No reasonable consumer would find an additional “smidgen” of caffeine to be material, nor would they be misled, Judge Failla concluded. Consumers purchase Prime Energy for its whopping caffeine content, she reasoned, so “it defies common sense” to think they would be troubled by “a mere 7-11% additional caffeine.” The judge, perhaps channeling Wallace Shawn’s Vizzini in The Princess Bride, also found it is “inconceivable” that consumers so focused on a quick jolt of energy “would be concerned, much less disturbed” with a bit more caffeine. The plaintiffs even tried the “save the children” tactic by noting caffeine’s negative impact on youth. Nonsense, Judge Failla retorted in a footnote, “none of the Plaintiffs is a child,” nor do they allege any child consumed Prime Energy.

Four Takeaways

  1. A precedential appeals court ruling. The Ninth Circuit has produced few consumer class-action precedents over the past two decades. The court has had plenty of opportunities, but more often than not, it has released unpublished memoranda that lack precedential force. As a published opinion, Bodenburg will be a valuable precedent for consumer-fraud defendants as well as district courts.

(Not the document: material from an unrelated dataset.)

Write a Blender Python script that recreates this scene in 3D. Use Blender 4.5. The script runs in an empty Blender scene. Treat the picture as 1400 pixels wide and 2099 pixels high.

  2. Judicial determination of deception. In the Second Circuit, as Judge Failla wrote in her opinion, “it is well settled that courts may determine as a matter of law” whether the business practice at issue would deceive a reasonable consumer. The Ninth Circuit’s rule expresses a strong preference for juries, not judges, to decide deception at the pleading stage. That rule has allowed district court judges, especially in California, to avoid dismissing questionable fraud claims, an outcome that ratchets up pressure to settle. But as Bodenburg noted, courts can conduct the reasonable-consumer analysis when the plaintiff cannot “plausibly prove” deception. The court didn’t exactly set out an objective standard for when a claim is implausible as a matter of law. But this panel’s willingness to decide the question can help defendants convince district courts that the judge, not the jury, should evaluate a plaintiff’s deception claim.

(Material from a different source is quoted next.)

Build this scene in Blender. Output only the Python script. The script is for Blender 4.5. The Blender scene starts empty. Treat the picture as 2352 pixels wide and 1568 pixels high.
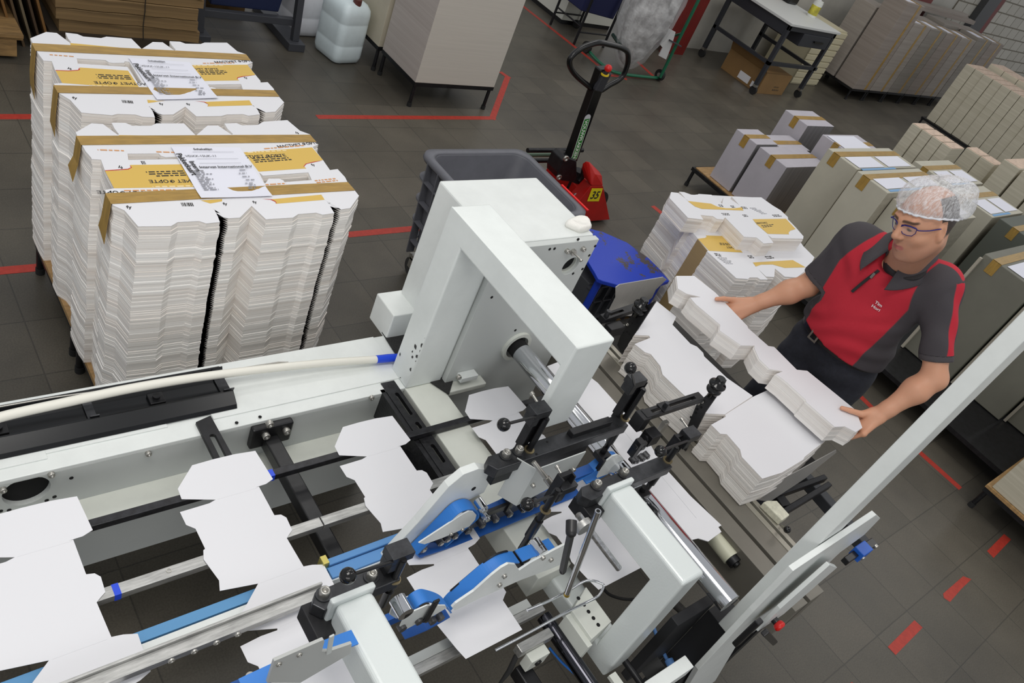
import bpy, bmesh, math, random
import numpy as np
from mathutils import Vector, Matrix
from mathutils.geometry import tessellate_polygon
random.seed(7)
SC = bpy.context.scene
COL = SC.collection
# ------------------------------------------------------------------ camera (surveyed from the hall's vertical / machine / cross lines)
YAW, PITCH, ROLL, FPX, CAMZ = 0.65878277, -0.63397522, 0.4479234, 1817.0, 2.5
CF = Vector((math.cos(YAW)*math.cos(PITCH), math.sin(YAW)*math.cos(PITCH), math.sin(PITCH)))
_r = CF.cross(Vector((0, 0, 1))).normalized(); _u = _r.cross(CF)
CR = _r*math.cos(ROLL)+_u*math.sin(ROLL); CU = -_r*math.sin(ROLL)+_u*math.cos(ROLL)
CP = Vector((0, 0, CAMZ))
cd = bpy.data.cameras.new('camera'); cd.lens = FPX*36/2352; cd.sensor_width = 36; cd.sensor_fit = 'HORIZONTAL'
cd.clip_start = .05; cd.clip_end = 100
cam = bpy.data.objects.new('camera', cd); COL.objects.link(cam)
cam.matrix_world = Matrix(((CR.x, CU.x, -CF.x, CP.x), (CR.y, CU.y, -CF.y, CP.y), (CR.z, CU.z, -CF.z, CP.z), (0, 0, 0, 1)))
SC.camera = cam
def ray(x, y): return CR*((x-1176)/FPX)-CU*((y-784)/FPX)+CF
def W(x, y, z): d = ray(x, y); return CP+d*((z-CAMZ)/d.z)          # survey: sight line onto a level
def WX(x, y, X): d = ray(x, y); return CP+d*(X/d.x)                # ... onto a cross wall
def WY(x, y, Y): d = ray(x, y); return CP+d*(Y/d.y)                # ... onto a long wall
def WV(x, y, gx, gy): d = ray(x, y); t = (d.x*gx+d.y*gy)/(d.x**2+d.y**2); return Vector((gx, gy, CAMZ+d.z*t))
def crop(o, s, l): return [(o[0]+x/s, o[1]+y/s) for x, y in l]
# ------------------------------------------------------------------ materials
def lin(c):
    c = c/255.0
    return c/12.92 if c <= .04045 else ((c+.055)/1.055)**2.4
def L3(c): return (lin(c[0]), lin(c[1]), lin(c[2]), 1)
MATS = {}
def mat(name, rgb, rough=.5, metal=0., var=None, bump=None, coat=0., alpha=1., trans=0., sheen=0., sc=(1, 1, 1), rgb2=None, spec=None, sss=0.):
    """procedural principled material; var=(scale, amount) mottles the colour (towards rgb2), bump=(scale, strength)"""
    if name in MATS: return MATS[name]
    m = bpy.data.materials.new(name); m.use_nodes = True
    nt = m.node_tree; b = nt.nodes['Principled BSDF']
    b.inputs['Base Color'].default_value = L3(rgb); b.inputs['Roughness'].default_value = rough; b.inputs['Metallic'].default_value = metal
    if coat: b.inputs['Coat Weight'].default_value = coat; b.inputs['Coat Roughness'].default_value = .15
    if spec is not None: b.inputs['Specular IOR Level'].default_value = spec
    if alpha < 1: b.inputs['Alpha'].default_value = alpha
    if trans: b.inputs['Transmission Weight'].default_value = trans; b.inputs['IOR'].default_value = 1.3
    if sss: b.inputs['Subsurface Weight'].default_value = sss; b.inputs['Subsurface Radius'].default_value = (.012, .005, .003)
    tc = nt.nodes.new('ShaderNodeTexCoord'); mp = nt.nodes.new('ShaderNodeMapping'); mp.inputs['Scale'].default_value = sc
    nt.links.new(tc.outputs['Object'], mp.inputs['Vector'])
    if var:
        n = nt.nodes.new('ShaderNodeTexNoise'); n.inputs['Scale'].default_value = var[0]; n.inputs['Detail'].default_value = 5; n.inputs['Roughness'].default_value = .65
        nt.links.new(mp.outputs[0], n.inputs['Vector'])
        r = nt.nodes.new('ShaderNodeValToRGB'); r.color_ramp.elements[0].position = .3; r.color_ramp.elements[1].position = .7
        a = var[1]
        c2 = rgb2 or tuple(max(0, c*(1-a)) for c in rgb)
        r.color_ramp.elements[0].color = L3(c2); r.color_ramp.elements[1].color = L3(tuple(min(255, c*(1+a*.3)) for c in rgb) if not rgb2 else rgb)
        nt.links.new(n.outputs['Fac'], r.inputs[0]); nt.links.new(r.outputs[0], b.inputs['Base Color'])
    if bump:
        n2 = nt.nodes.new('ShaderNodeTexNoise'); n2.inputs['Scale'].default_value = bump[0]; n2.inputs['Detail'].default_value = 4
        nt.links.new(mp.outputs[0], n2.inputs['Vector'])
        bp = nt.nodes.new('ShaderNodeBump'); bp.inputs['Strength'].default_value = bump[1]; bp.inputs['Distance'].default_value = .01
        nt.links.new(n2.outputs['Fac'], bp.inputs['Height']); nt.links.new(bp.outputs[0], b.inputs['Normal'])
    MATS[name] = m
    return m
def matn(name):
    m = bpy.data.materials.new(name); m.use_nodes = True; MATS[name] = m
    return m, m.node_tree, m.node_tree.nodes['Principled BSDF']
# ------------------------------------------------------------------ mesh collector
_TXT = {}
def text_mesh(s, bold=False):
    k = (s, bold)
    if k not in _TXT:
        cu = bpy.data.curves.new('lettering', 'FONT'); cu.body = s; cu.size = 1; cu.resolution_u = 3
        if bold: cu.offset = .022
        ob = bpy.data.objects.new('lettering', cu); COL.objects.link(ob)
        dg = bpy.context.evaluated_depsgraph_get()
        me = bpy.data.meshes.new_from_object(ob.evaluated_get(dg))
        v = [tuple(x.co) for x in me.vertices]; f = [tuple(p.vertices) for p in me.polygons]
        bpy.data.objects.remove(ob); bpy.data.curves.remove(cu); bpy.data.meshes.remove(me)
        _TXT[k] = (v, f, max([p[0] for p in v]+[.01]))
    return _TXT[k]
def perp(d):
    d = Vector(d).normalized(); a = Vector((0, 0, 1)) if abs(d.z) < .9 else Vector((1, 0, 0))
    x = d.cross(a).normalized(); return x, d.cross(x).normalized()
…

  3. Testing the court’s patience. Consumer-fraud plaintiffs that rely on lab tests to show a material misrepresentation—without pleading facts establishing the test’s credibility—have not fared well in the Southern District of New York. Even so, the In re: Prime Energy plaintiffs took exactly that approach. When allowing the plaintiffs to amend their complaints, Judge Failla offered them three chances to add testing information to their pleading. Their repeated failure earned the judge’s scorn and a very thorough rejection of the plaintiffs’ arguments. The opinion cited case after case rejecting bald assertions of test results. It methodically distinguished a Second Circuit opinion on which the plaintiffs relied. And it noted twice that the test was “commissioned by Plaintiffs’ attorneys.” Given Judge Failla’s opinion, plaintiffs’ lawyers should think twice about grounding a misrepresentation claim entirely on a friendly lab test in the Southern District .

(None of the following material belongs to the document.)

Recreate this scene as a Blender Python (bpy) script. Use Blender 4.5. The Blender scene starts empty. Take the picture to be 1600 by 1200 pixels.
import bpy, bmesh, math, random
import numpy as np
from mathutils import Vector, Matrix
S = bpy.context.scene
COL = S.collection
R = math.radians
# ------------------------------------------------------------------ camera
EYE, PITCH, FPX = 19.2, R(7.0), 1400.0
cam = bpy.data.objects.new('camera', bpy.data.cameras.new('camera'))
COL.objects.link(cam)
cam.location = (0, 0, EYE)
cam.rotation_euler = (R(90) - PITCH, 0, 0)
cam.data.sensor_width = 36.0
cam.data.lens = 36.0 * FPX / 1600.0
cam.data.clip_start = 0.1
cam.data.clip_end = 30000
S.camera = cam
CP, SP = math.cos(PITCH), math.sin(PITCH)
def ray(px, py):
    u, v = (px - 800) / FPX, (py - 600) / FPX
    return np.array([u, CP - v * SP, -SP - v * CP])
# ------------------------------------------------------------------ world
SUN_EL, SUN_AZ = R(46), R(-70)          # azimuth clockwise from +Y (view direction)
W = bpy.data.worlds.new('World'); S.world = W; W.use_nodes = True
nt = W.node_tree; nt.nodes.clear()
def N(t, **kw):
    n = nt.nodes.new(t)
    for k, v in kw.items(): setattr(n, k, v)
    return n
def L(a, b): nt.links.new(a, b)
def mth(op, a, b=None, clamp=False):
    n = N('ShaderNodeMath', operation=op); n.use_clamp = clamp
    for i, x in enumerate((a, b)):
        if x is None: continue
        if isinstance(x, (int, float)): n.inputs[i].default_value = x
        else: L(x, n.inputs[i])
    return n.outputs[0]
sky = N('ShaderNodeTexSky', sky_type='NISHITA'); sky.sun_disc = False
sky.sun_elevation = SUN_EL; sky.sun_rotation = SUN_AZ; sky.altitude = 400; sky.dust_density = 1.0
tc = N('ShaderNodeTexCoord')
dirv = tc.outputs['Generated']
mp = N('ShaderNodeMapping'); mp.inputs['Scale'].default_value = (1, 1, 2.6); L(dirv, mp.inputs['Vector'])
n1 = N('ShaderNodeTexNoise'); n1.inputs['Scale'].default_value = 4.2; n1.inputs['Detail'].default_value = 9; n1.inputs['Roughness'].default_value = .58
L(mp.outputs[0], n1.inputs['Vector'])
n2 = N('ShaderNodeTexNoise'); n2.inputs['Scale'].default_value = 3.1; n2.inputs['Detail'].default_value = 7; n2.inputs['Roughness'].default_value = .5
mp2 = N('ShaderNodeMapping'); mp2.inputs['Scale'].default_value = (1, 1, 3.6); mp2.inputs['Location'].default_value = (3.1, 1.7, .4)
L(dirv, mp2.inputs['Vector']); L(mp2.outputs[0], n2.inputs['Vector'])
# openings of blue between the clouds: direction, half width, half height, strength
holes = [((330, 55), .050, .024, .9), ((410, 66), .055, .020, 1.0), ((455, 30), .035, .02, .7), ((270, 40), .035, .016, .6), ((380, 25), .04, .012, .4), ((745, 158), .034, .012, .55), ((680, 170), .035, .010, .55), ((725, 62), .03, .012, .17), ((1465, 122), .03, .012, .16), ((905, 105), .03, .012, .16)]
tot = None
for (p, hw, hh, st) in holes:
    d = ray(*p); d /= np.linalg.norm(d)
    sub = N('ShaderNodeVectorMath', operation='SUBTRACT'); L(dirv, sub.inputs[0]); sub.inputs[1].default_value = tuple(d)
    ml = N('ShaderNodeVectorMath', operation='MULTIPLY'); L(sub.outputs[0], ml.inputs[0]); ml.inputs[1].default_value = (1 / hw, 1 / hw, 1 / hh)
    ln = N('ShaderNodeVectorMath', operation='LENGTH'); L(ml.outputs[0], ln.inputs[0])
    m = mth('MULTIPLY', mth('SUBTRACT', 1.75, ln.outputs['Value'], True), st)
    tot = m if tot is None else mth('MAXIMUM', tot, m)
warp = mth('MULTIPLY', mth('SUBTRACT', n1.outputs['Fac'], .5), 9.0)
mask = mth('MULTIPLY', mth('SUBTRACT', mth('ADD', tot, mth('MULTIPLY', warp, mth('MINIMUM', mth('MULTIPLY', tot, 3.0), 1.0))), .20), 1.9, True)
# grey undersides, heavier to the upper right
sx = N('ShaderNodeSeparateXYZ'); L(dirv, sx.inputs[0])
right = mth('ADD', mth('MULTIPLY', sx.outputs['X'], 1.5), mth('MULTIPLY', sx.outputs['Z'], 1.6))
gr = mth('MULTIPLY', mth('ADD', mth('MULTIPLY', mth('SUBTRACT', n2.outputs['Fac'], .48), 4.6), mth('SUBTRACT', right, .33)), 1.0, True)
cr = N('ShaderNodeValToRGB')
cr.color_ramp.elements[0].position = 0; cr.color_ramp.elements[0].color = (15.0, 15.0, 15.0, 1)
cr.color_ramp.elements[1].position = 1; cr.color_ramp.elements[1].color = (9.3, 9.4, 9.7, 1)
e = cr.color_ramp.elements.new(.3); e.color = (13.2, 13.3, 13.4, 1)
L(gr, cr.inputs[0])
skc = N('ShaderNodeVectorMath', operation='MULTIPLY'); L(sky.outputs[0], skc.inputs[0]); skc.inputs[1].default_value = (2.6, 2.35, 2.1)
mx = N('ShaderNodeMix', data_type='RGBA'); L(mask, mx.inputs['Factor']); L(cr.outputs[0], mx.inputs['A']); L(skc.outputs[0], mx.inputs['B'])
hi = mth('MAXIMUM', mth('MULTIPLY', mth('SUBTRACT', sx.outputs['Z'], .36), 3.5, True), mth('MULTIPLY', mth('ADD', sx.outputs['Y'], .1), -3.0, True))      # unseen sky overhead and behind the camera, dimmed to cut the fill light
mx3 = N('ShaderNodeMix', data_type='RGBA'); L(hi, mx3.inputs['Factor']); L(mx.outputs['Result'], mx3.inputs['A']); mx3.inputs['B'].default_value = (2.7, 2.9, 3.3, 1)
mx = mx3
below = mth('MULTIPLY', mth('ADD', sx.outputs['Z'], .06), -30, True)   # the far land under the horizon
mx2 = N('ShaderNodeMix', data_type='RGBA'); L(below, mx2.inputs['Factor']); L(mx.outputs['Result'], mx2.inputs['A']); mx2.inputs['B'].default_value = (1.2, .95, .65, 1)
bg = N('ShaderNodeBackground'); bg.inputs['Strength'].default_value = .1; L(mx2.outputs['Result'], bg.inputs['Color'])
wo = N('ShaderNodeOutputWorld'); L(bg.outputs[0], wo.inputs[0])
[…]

  4. Intriguing Dicta on Injury. In a footnote concluding her reasonable-consumer analysis in In re: Prime Energy, Judge Failla notes that the plaintiffs could not prove harm. The Prime Energy purchasers alleged only a monetary harm—the deception misled them into purchasing the drink and, alternatively, they paid a premium price. A 1999 New York Court of Appeals decision, Small v. Lorillard Tobacco Co., unanimously held that monetary loss is not a redressable injury under New York’s consumer-protection law. Judge Failla acknowledges that in consumer-fraud cases, the Second Circuit recognizes monetary loss as a harm, an interpretation she “struggles to reconcile” with the holding in Small. Consumer fraud litigators in the Second Circuit should consider advancing Judge Failla’s skepticism of the circuit’s flawed interpretation in future cases.